So I didn’t have an article last week. My editor got mad, and I still can’t figure out why; seems to me you can’t hire a surf columnist and then be all surprised when he flakes out on you. But Chris didn’t see it that way. He threatened benching me, and then I told him why I wasn’t there on Tuesday night with my 3,000 characters. I actually had the mother of all excuses. I told him about how I spent Tuesday night in jail.

You see, last Monday I got pulled over by the IVFP for a broken taillight. A few minutes after taking my license and registration the officer asked me to get out of my truck, put my hands behind my head and spread my legs. At this point I realized I was getting more than a fix-it ticket. Seems I had two outstanding traffic violations, which, because I ignored them, had turned into arrest warrants. I was headed to jail for doing 15 over the limit and failure to wear a seatbelt.
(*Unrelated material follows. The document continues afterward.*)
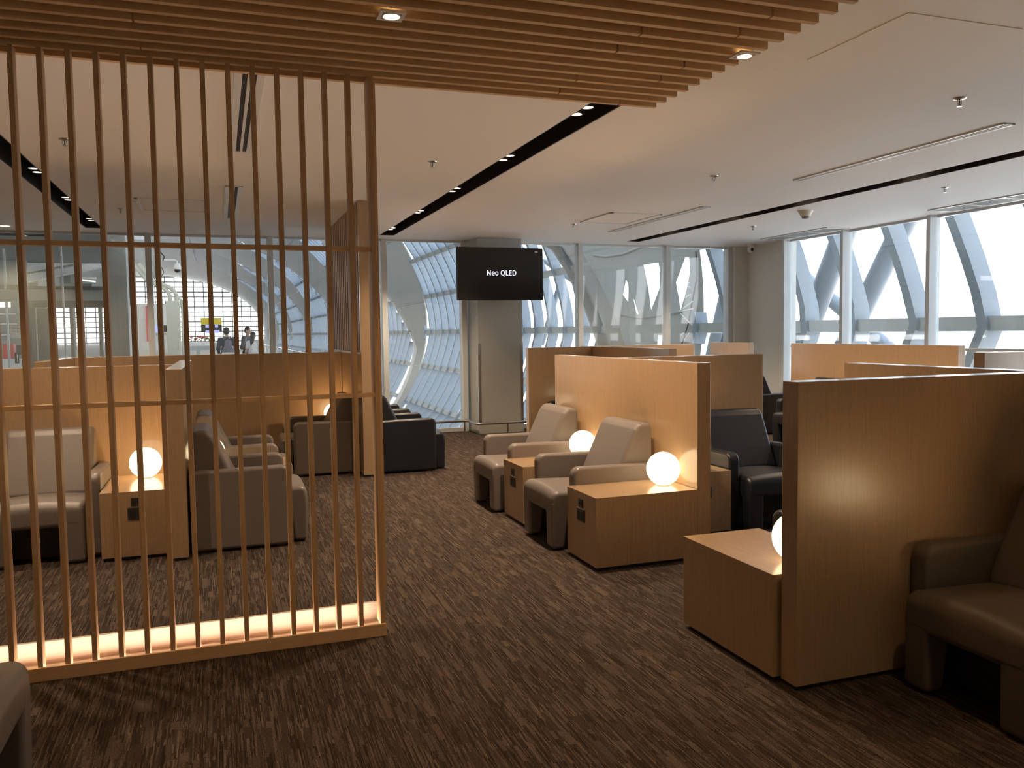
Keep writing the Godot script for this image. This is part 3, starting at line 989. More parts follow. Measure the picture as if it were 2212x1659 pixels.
# a bar that follows the section, of width w along z and depth d inwards
func rib(st: SurfaceTool, zf: Callable, y0: float, y1: float, w: float, d: float, step := 0.5, off := 0.0) -> SurfaceTool:
	var n := maxi(2, int(ceil((y1 - y0) / step)))
	var prev := []
	for i in n + 1:
		var y := lerpf(y0, y1, float(i) / n)
		var z: float = zf.call(y)
		var o := on_vault(y, off)
		var v := vault_normal(y)
		var p := o + v * d
		var now := [Vector3(o.x, o.y, z - w / 2), Vector3(o.x, o.y, z + w / 2), Vector3(p.x, p.y, z + w / 2), Vector3(p.x, p.y, z - w / 2), v]
		if i > 0:
			quad(st, prev[0], prev[1], now[1], now[0], -v)
			quad(st, prev[1], prev[2], now[2], now[1], Vector3.BACK)
			quad(st, prev[2], prev[3], now[3], now[2], v)
			quad(st, prev[3], prev[0], now[0], now[3], Vector3.FORWARD)
		prev = now
	return st

func concourse() -> void:
	# bands of glazing: fins and rails
	var words := ["curved glazed band with leaning fins outside the right-hand windows", "curved band of close blue-grey fins beyond the pillar", "curved band of blue fins farther down the vault, left of the pillar", "narrow blue crescent of fins far down the vault", "distant blue crescent of fins low on the vault", "most distant sliver of blue fins by the end wall"]
	for k in 6:
		var lf := left_edge(k)                 # far end of this band is its left edge in the picture
		var near := 9.0 if k == 0 else right_edge(k - 1, 0.0)
		var t := thing("glazed_band", words[k], "glazing", Vector3(0, 0, 0), 0.0, "glazed bands of the vault")
		t.set_meta("kind", "structure")
		var joined := st0()
		var far := k >= 3
		var z := lf + 0.12
		while z < near:
			var s := z - lf
			var reach := s / 0.35
			var y0 := maxf(-5.0, 1.5 - reach)
			var y1 := y0
			var top := minf(11.5, 1.5 + reach)
			while y1 < top and right_edge(k - 1, y1 + 0.1) > z - 0.35 * absf(y1 - 1.4):
				y1 += 0.1
			if y1 > y0 + 0.3:
				var zz := z
				var lean := func(y): return zz - 0.35 * absf(y - 1.5)
				if far:
					rib(joined, lean, y0, y1, 0.15, 0.30, 1.2)
				else:
					part("fin", rib(st0(), lean, y0, y1, 0.15, 0.30, 0.5), m.fin, t)
			z += 1.2
		for y in [-3.6, -1.9, -0.2, 1.5, 3.3, 5.1, 6.9, 8.7]:
			var z1: float = right_edge(k - 1, y)
			if z1 < lf + 0.6:
				continue
			var o := on_vault(y, 0.12)
			var b := joined if far else st0()
			bar(b, Vector3(o.x, o.y, lf), Vector3(o.x, o.y, z1), 0.24, 0.20, -vault_normal(y).cross(Vector3.BACK))
			if not far:
				part("rail", b, m.fin_grey, t)
		if far:
			var o := part("fins", joined, m.fin, t)
			o.set_meta("kind", "stuff")
	# membranes between the bands
	words = ["grey translucent membrane with cut-out openings seen past the steel rib", "pale curved membrane sail just left of the pillar", "pale curved membrane sail second down the vault", "pale membrane sail third down the vault", "distant pale membrane sail over the end wall", "farthest pale membrane sail meeting the end wall grid", "unseen membrane sail over the lounge roof, added to block the sun"]
	for k in [0, 1, 2, 3, 4, 5, -1]:  # the last sail is unseen, added over the lounge to block the sun
		var t := thing("membrane", words[k], "membrane", Vector3.ZERO, 0.0, "membrane sails of the vault")
		t.set_meta("kind", "structure")
		var st := st0()
		if k == 0:
			near_membrane(st)
		var rows := []
		var a0 := -0.55 if k != 0 else 0.18
		for i in 61:
			var a := lerpf(a0, PI + 0.1, i / 60.0)
			rows.append(a)
		var P := []
		for a in rows:
			var y := TYC + TB * sin(a)
			var right := cos(a) > 0
			var z0 := left_edge(k)
			var z1 := right_edge(k, y)
			if not right:
				z1 = left_edge(k + 1)  # unseen left half closed over its full span to keep sun out
			if k == 5:
				z1 = -205.0
			var line := []
			for j in 9:
				var f := j / 8.0
				var sag := 0.5 * sin(PI * f) * smoothstep(1.0, 6.0, absf(z1 - z0))
				var n := Vector2(cos(a) / TA, sin(a) / TB).normalized()
				line.append(Vector3(TXC + TA * cos(a) - n.x * sag, y - n.y * sag, lerpf(z0, z1, f)))
			P.append(line)
		for i in 60:
			for j in 8:
				var nn: Vector3 = (P[i + 1][j] - P[i][j]).cross(P[i][j + 1] - P[i][j]).normalized()
				quad(st, P[i][j], P[i + 1][j], P[i + 1][j + 1], P[i][j + 1], nn)
		part("sail", st, m.membrane, t)
		if k == 0:
			near_details(t)
		if k < 5:
			var e := st0()
			var top := 11.0
			rib(e, func(_y): return left_edge(k) + 0.02, -5.0 if k != 0 else 5.0, top, 0.22, 0.16, 0.5, 0.0)
			if k > 0:
				rib(e, func(y): return right_edge(k, y), -5.0, 11.0, 0.22, 0.16, 0.5, 0.0)
			part("edge_trim", e, m.white_paint, t)
			for i in range(6, 40, 4):
				if k <= 0:
					break
				var path := PackedVector3Array()
				for j in 9:
					path.append(P[i][j] + vault_normal(P[i][j].y) * 0.02)
				part("seam", tube(st0(), path, 0.035 + 0.012 * k, 5), m.stone, t)
	# the brown-grey steel rib beside the near membrane, and struts
	var r := thing("steel_rib", "dark grey curved steel rib seen through the far glass right of the pillar", "rib")
	r.set_meta("kind", "structure")
	part("web", rib(st0(), func(y): return right_edge(0, y) - 0.42, -5.0, 7.5, 0.80, 0.10, 0.4, 0.05), m.rib, r)
	part("flange", rib(st0(), func(y): return right_edge(0, y) - 0.02, -5.0, 7.5, 0.10, 0.42, 0.4, 0.0), m.rib, r)
	part("flange", rib(st0(), func(y): return right_edge(0, y) - 0.84, -5.0, 7.5, 0.10, 0.42, 0.4, 0.0), m.rib, r)
	# round truss members outside the glass
	var tubes := [
		[Vector3(11.2, 5.2, -11.8), Vector3(11.2, -0.3, -14.9), 0.215, "thick round steel brace outside the first right-hand window, leaning right"],
		[Vector3(11.2, 5.4, -10.0), Vector3(11.2, -0.2, -13.75), 0.19, "thick round steel brace outside the second right-hand window, leaning right"],
		[Vector3(12.4, 3.9, -17.6), Vector3(12.4, 0.1, -11.45), 0.15, "slimmer round steel brace crossing low behind the first right-hand window"],
		[Vector3(11.2, 5.4, -15.4), Vector3(11.2, -1.2, -18.1), 0.22, "thick round steel brace left of the corner, beyond the far glass"],
		[Vector3(11.2, 5.0, -31.0), Vector3(11.2, 1.9, -21.9), 0.13, "round steel brace between the fins right of the pillar, sloping"],
		[Vector3(11.9, 5.4, -26.6), Vector3(11.9, 1.0, -30.4), 0.11, "slim round steel brace between the fins just right of the screen"],
	]
	for b in tubes:
		var o := part("truss_brace", tube(st0(), PackedVector3Array([b[0], b[1]]), b[2], 18), m.truss)
		tag(o, b[3], "brace", "steel braces outside the vault")
	# end wall
	var w := thing("end_wall", "white glazed grid wall closing the far end of the concourse", "glazing", Vector3(0, 0, -205))
	w.set_meta("kind", "structure")
	for i in 26:
		var x := -38.0 + 2.05 * i
		if x < 10.0:
			var s := sqrt(maxf(0.0, 1 - pow((x - TXC) / TA, 2)))
			part("upright", box(st0(), Vector3(x - 0.11, TYC - TB * s, -0.1), Vector3(x + 0.11, TYC + TB * s, 0.1)), m.grid, w)
	for i in 20:
		var y := -5.5 + 1.13 * i
		var s := sqrt(maxf(0.0, 1 - pow((y - TYC) / TB, 2)))
		if s > 0.05:
			part("crossbar", box(st0(), Vector3(TXC - TA * s, y - 0.13, -0.12), Vector3(TXC + TA * s, y + 0.13, 0.12)), m.grid, w)
	# floors outside the lounge
	struct("walkway", box(st0(), Vector3(-38, -0.5, -204), Vector3(1.9, 0.0, BACK - 0.16)), m.stone, "grey concourse floor beyond the far glass", "floor")
	struct("lower_floor", box(st0(), Vector3(1.91, -6.0, -204), Vector3(9.0, -5.4, BACK - 0.16)), m.stone, "lower concourse level below the walkway", "floor")
	struct("apron", box(st0(), Vector3(-900, -8.0, -1400), Vector3(1500, -7.2, 200)), m.apron, "wide pale concrete apron outside the vault", "ground")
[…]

Upon arriving at jail they offered me the choice of paying $1,100 in fines and being immediately released, or spending the night and maybe seeing a judge in the morning. “So essentially you have kidnapped me and set the ransom at $1,100,” I told them. “Riley, what’s your choice?” was the only reply. Unable and unwilling to come up with $1,100, I chose to spend the night.

I’ll admit, as I stripped naked to change into my blues, I was freaked out. I could hear shouting from somewhere in the bowels of the building, and the whole place reeked of piss. But it wasn’t the shouting or the piss smell that really scared me. My biggest fear was that my skinny, pale body would become a snuggle cushion for a much bigger inmate.
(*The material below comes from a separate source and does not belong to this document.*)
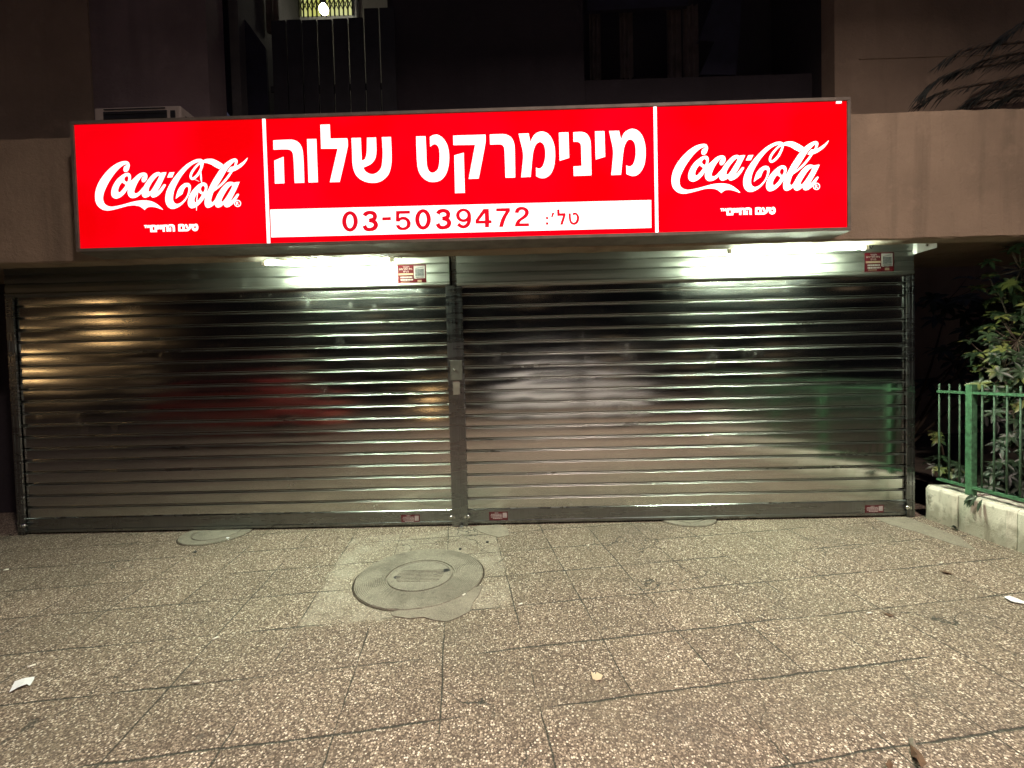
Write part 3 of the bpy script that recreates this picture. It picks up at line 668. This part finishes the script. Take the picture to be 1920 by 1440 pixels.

I had been booked right in time for dinner. Images of cafeteria riots and shakings were running through my mind as I was lined up, marched into a cafeteria and sat in front of a food tray that make the dining commons look like five-star cuisine. I was determined to get through my sentence with a tough looking snarl on my face, but then from the end of my table someone yelled out, “Hey, freshie, you surf?” I couldn’t help but smile.

Turns out Santa Barbara County Jail has a bunch of surfers locked up. They have their own little prison gang thing going, and they let me hang. I met surfers who had been locked up for years, guys so bored they eagerly listened to every word of my crappy “and then I came down the face, but it jacked up so I pulled in” stories, because that is the closest they’re going to get to surfing for a long time. A lot of the surfers were in there for dealing – one kid about my age had got caught with just under a pound of cocaine hidden in the top of his board bag. The hardest thing, he confessed, about serving time wasn’t the crappy food, wasn’t the lack of women, wasn’t even being locked up – it was getting his surfing magazine each month knowing he wouldn’t get to paddle out for the next three years.

Two days later I was set free, and that was swell. I used to think the ditching-class surf session was the best, because each wave was that much sweeter knowing you were supposed to be behind a desk somewhere. I now know that the surfing-while-ditching-class-after-just-being-released-from-prison session is even better. I appreciated surfing more than I ever had that morning. Knowing there were surfers stuck locked up made each wave seem that much more special. I surfed until my arms were numb from paddling, and caught a lot of waves for my brothers behind bars.